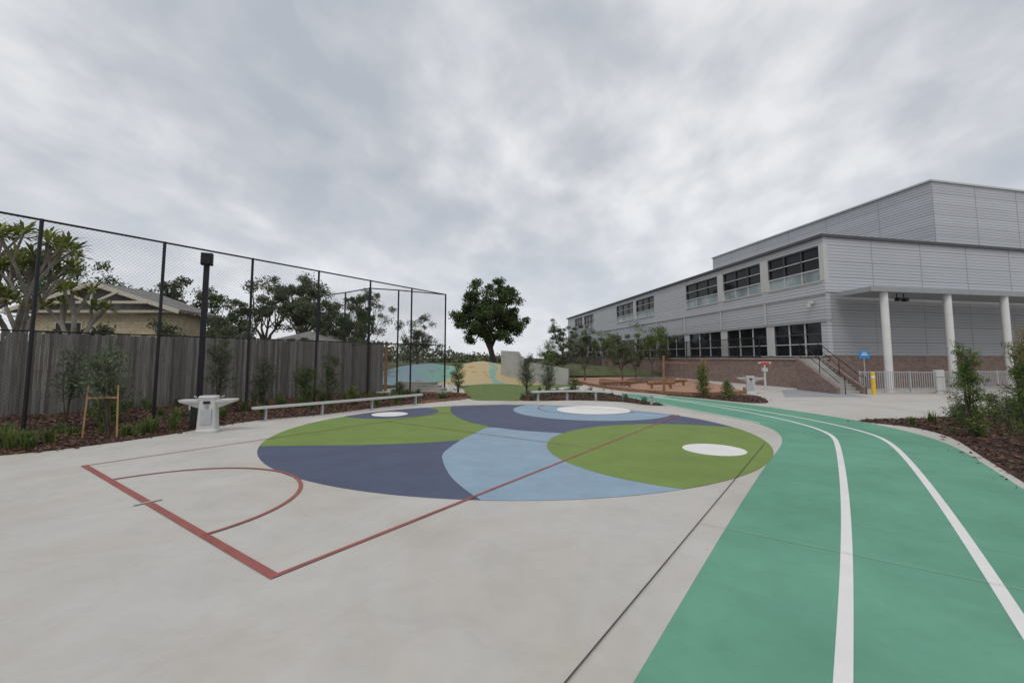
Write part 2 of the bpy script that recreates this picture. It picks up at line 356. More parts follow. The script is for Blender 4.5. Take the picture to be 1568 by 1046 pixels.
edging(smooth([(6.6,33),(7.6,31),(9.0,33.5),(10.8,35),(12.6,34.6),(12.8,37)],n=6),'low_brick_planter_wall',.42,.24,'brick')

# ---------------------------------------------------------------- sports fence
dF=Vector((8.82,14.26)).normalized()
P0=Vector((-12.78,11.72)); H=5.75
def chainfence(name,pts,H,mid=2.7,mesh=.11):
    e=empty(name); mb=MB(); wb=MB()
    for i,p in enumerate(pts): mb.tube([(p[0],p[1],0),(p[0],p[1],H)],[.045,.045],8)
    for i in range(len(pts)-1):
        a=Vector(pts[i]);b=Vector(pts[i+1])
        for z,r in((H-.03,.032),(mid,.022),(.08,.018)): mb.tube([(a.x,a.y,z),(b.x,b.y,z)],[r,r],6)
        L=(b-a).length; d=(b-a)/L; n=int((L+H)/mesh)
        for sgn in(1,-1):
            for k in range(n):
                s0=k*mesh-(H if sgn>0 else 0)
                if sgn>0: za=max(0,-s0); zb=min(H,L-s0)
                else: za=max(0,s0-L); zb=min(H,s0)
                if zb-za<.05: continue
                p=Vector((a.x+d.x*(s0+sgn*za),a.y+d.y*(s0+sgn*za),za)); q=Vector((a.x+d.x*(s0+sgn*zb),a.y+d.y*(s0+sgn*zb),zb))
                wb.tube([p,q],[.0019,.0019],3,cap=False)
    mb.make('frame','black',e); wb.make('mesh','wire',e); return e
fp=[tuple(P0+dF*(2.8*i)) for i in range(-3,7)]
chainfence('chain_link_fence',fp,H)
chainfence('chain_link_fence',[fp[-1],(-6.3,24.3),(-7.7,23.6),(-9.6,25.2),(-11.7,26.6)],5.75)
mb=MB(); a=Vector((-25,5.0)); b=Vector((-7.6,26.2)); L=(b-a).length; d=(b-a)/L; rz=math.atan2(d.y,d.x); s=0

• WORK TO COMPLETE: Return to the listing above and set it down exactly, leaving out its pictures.

• THE SOLUTION:
Write part 2 of the bpy script that recreates this picture. It picks up at line 356. More parts follow. The script is for Blender 4.5. Take the picture to be 1568 by 1046 pixels.
edging(smooth([(6.6,33),(7.6,31),(9.0,33.5),(10.8,35),(12.6,34.6),(12.8,37)],n=6),'low_brick_planter_wall',.42,.24,'brick')

# ---------------------------------------------------------------- sports fence
dF=Vector((8.82,14.26)).normalized()
P0=Vector((-12.78,11.72)); H=5.75
def chainfence(name,pts,H,mid=2.7,mesh=.11):
    e=empty(name); mb=MB(); wb=MB()
    for i,p in enumerate(pts): mb.tube([(p[0],p[1],0),(p[0],p[1],H)],[.045,.045],8)
    for i in range(len(pts)-1):
        a=Vector(pts[i]);b=Vector(pts[i+1])
        for z,r in((H-.03,.032),(mid,.022),(.08,.018)): mb.tube([(a.x,a.y,z),(b.x,b.y,z)],[r,r],6)
        L=(b-a).length; d=(b-a)/L; n=int((L+H)/mesh)
        for sgn in(1,-1):
            for k in range(n):
                s0=k*mesh-(H if sgn>0 else 0)
                if sgn>0: za=max(0,-s0); zb=min(H,L-s0)
                else: za=max(0,s0-L); zb=min(H,s0)
                if zb-za<.05: continue
                p=Vector((a.x+d.x*(s0+sgn*za),a.y+d.y*(s0+sgn*za),za)); q=Vector((a.x+d.x*(s0+sgn*zb),a.y+d.y*(s0+sgn*zb),zb))
                wb.tube([p,q],[.0019,.0019],3,cap=False)
    mb.make('frame','black',e); wb.make('mesh','wire',e); return e
fp=[tuple(P0+dF*(2.8*i)) for i in range(-3,7)]
chainfence('chain_link_fence',fp,H)
chainfence('chain_link_fence',[fp[-1],(-6.3,24.3),(-7.7,23.6),(-9.6,25.2),(-11.7,26.6)],5.75)
mb=MB(); a=Vector((-25,5.0)); b=Vector((-7.6,26.2)); L=(b-a).length; d=(b-a)/L; rz=math.atan2(d.y,d.x); s=0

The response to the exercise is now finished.